In 1996, while the Alte Nationalgalerie was still being slowly renovated, two further exhibition spaces were added for modern art. In September, the Berggruen Museum, housing Heinz Berggruen's collection of modern classics, especially focussed on Picasso, opened in the western of a pair of neoclassical buildings opposite the Charlottenburg Palace, like the Alte Nationalgalerie designed by Friedrich August Stüler as realisations of sketches by Frederick William IV; it had housed the West Berlin Museum of Antiquities until that collection was returned to Museum Island after German reunification.[47] [48] Berggruen initially leased the collection to the Berlin State Museums for a ten-year period, but in 2000 sold it to them for a small fraction of its assessed value.[49] In November, the Hamburger Bahnhof, formerly a museum of technology but ruined in the war, opened after a six-year renovation as the Museum für Gegenwart, housing contemporary art, initially most from Erich Marx's collection.[47]

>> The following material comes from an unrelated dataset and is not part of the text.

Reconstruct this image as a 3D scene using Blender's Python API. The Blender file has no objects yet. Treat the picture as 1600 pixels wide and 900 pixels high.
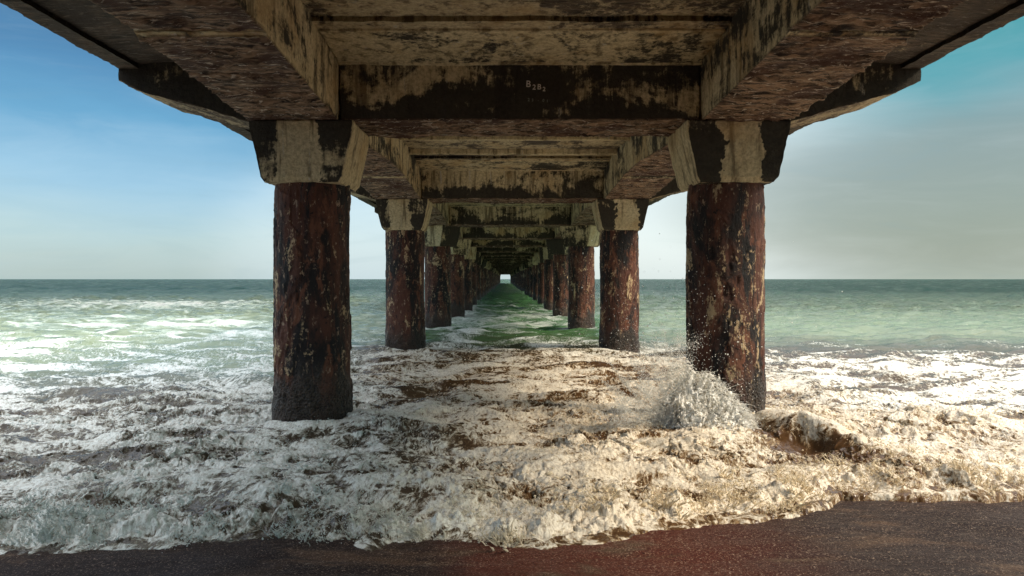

In 2008, the Scharf-Gerstenberg Collection of 20th-century art opened in the eastern Stüler building, which had housed the Egyptian Collection until it moved back to Museum Island. The collection is on a ten-year lease from the Stiftung Sammlung Dieter Scharf zur Erinnerung an Otto Gerstenberg (foundation of the Dieter Scharf collection in remembrance of Otto Gerstenberg), which focusses on the fantastic and the surreal and was built by Dieter Scharf based on some of the works in his grandfather Otto Gerstenberg's collection.[50] [51]
In December 2011, it was announced that the Old Masters currently displayed in the Gemäldegalerie in the Kulturforum would be moved out to make way for a representative permanent exhibition of modern art, for which the Neue Nationalgalerie does not have adequate space.[52]